Title: Olivier Messiaen
Description:
Abstract This chapter seeks to understand Messiaen’s music and aesthetics as spectralist through the writings of Hugues Dufourt and Gérard Grisey, and through a Lacanian framework.
To understand Messiaen’s music as spectral is to listen to a reciprocal relationship between past and future, and to appreciate the way its religious-modernist fantaisie works on the listener.
This chapter examines Messiaen’s output through a number of discourses and follows the trajectory of his compositional development.
Initially, it connects Messiaen’s religious-modernist aesthetics with synaesthesia and color in his earliest music, to the organ, and to religious mysticism.

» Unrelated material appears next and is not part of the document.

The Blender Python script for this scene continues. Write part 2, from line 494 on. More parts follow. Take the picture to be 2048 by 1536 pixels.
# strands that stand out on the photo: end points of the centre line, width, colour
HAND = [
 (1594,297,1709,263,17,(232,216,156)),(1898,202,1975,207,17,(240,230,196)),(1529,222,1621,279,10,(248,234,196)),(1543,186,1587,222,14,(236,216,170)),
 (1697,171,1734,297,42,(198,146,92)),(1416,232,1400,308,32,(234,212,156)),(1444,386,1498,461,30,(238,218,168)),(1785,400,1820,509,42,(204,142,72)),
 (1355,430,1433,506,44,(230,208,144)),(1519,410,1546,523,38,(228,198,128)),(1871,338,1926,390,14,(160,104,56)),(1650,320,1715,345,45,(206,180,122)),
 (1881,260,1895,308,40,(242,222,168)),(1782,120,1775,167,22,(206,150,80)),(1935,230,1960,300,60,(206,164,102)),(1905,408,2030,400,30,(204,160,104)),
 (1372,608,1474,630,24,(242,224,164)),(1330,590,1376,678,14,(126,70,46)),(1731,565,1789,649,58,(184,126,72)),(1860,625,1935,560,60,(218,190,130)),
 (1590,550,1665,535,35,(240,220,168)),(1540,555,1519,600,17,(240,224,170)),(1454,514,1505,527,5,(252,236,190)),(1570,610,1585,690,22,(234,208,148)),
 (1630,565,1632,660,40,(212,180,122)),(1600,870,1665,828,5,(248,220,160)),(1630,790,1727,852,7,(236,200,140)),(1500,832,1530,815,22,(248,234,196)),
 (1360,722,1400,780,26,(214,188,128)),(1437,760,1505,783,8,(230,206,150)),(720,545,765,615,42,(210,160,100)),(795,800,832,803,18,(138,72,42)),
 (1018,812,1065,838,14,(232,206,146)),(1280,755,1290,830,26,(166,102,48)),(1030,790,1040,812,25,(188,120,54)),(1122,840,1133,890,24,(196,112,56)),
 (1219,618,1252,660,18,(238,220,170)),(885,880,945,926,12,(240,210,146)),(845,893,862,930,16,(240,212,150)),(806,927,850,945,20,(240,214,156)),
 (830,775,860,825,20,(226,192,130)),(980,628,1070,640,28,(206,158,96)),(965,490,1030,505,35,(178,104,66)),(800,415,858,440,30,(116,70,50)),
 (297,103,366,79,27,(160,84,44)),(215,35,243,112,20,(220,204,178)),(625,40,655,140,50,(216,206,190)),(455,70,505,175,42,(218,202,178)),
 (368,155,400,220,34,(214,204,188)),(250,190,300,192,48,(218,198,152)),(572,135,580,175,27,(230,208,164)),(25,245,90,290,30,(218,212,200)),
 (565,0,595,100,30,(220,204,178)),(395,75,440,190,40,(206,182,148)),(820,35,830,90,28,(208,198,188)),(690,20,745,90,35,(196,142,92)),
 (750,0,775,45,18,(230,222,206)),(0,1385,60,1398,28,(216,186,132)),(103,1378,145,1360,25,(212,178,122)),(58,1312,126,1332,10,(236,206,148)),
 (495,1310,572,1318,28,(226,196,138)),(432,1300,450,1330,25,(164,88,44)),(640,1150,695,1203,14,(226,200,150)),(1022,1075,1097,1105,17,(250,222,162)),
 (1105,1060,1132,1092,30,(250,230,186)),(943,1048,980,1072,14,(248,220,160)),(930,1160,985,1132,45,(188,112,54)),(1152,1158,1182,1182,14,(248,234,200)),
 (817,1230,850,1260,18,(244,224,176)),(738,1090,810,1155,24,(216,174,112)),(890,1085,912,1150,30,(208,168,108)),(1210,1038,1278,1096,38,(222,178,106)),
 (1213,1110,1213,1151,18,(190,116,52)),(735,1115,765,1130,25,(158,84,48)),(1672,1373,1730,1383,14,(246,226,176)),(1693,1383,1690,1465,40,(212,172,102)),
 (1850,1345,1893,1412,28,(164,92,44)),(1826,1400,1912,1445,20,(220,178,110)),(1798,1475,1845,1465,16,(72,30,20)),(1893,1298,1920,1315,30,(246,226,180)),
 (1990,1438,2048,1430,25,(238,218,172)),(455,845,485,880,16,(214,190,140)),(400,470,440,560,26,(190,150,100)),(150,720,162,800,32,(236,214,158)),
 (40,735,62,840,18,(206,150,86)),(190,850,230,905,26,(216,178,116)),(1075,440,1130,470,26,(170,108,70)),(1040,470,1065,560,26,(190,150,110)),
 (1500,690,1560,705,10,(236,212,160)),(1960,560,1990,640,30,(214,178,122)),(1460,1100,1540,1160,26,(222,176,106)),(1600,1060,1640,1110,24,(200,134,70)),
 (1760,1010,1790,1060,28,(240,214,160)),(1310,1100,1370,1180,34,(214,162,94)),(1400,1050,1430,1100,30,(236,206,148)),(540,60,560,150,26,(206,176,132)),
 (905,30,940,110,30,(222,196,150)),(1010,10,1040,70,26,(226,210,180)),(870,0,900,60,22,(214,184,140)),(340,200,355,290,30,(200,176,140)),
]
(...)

It then uses a range of discourses, including symbolism and the occult, the materiality of sound, and the philosophy of listening to examine spectralist thought in works from the 1930s, his ‘experimental’ period (1949–52), to the emancipatory colorist aesthetics of Couleurs de la Cité céleste (1963).
The last two sections, on birdsong and meaning in his opera Saint François d’Assise (1975–83), examine liminal concerns of glory, listening, narrative, and meaning in Messiaen’s form of spectralism.
The conclusion briefly discusses an arena of mutual critique between Messiaen and the école spectrale.